Tough times are pushing retirees and teens to ease a staffing crunch created by a shortage of foreign visas

OCEAN CITY, N.J. - Cass Sciubba always dreamed of having a summer job on the boardwalk.

This year, at 62, she has finally gotten her wish, by working at an Ocean City shop called Beach Bear Essentials, selling sunblock, postcards and other sundries.

"I love it. It's as much fun as I always thought it would be," said Sciubba, who previously worked in retail on the mainland.

She might not be delighting in the ocean breeze and her chats with vacationers if not for necessity, however.

"I'd rather be enjoying my retirement," Sciubba confessed. "But everything is so expensive, I really need the money. That's really why I took this job."

Sciubba is among a new group of cash-strapped older adults and teenagers happy to fill Jersey Shore jobs that, until recently, were held by foreign workers.

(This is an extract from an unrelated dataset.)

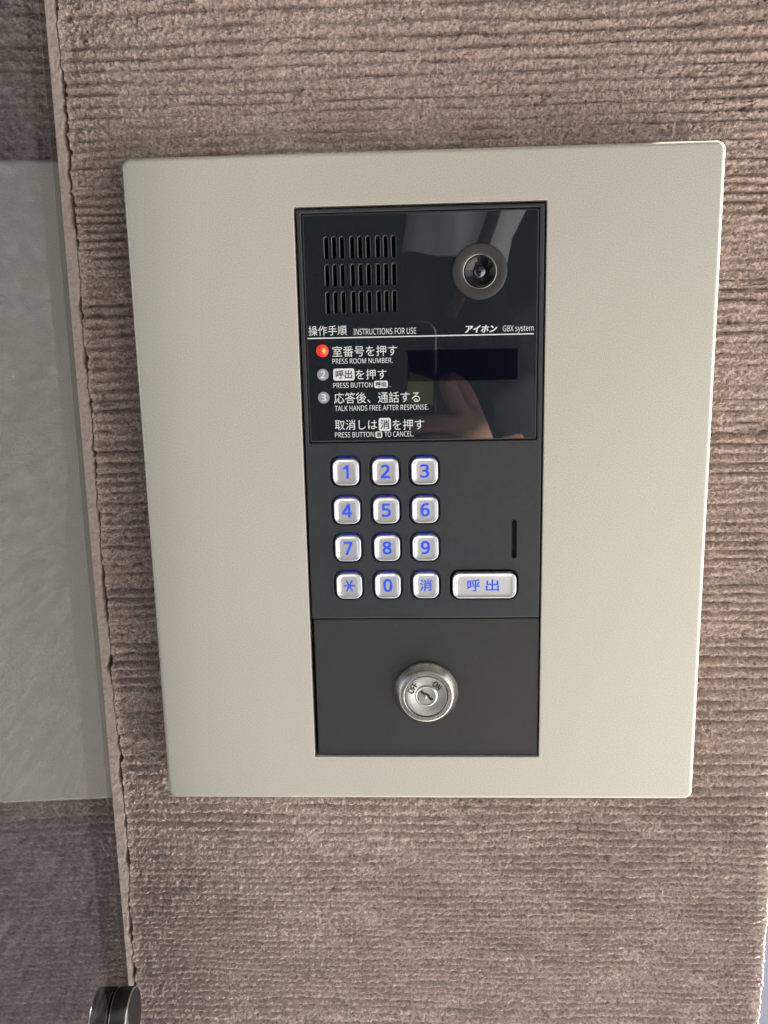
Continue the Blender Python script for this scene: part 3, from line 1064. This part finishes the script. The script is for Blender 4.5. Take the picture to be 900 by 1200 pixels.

Employers had worried that a glitch in issuing seasonal foreign-worker visas this year would lead to a crippling labor shortage. Instead, the rising cost of living - especially gas prices - has driven locals to seek positions they ordinarily wouldn't have considered, said Michele Gillian, executive director of the Ocean City Regional Chamber of Commerce.

While workers with exotic accents can still be found, Gillian estimates that last summer's Shore-wide army of roughly 7,000 foreign employees is down 30 percent.

Applications from residents began to increase about five years ago when the job market softened, Gillian said, but the trend took off this summer.

"Local kids and older, retired people [are] filling in the ranks, and I think it's clearly related to the economy," she said. "People need extra money."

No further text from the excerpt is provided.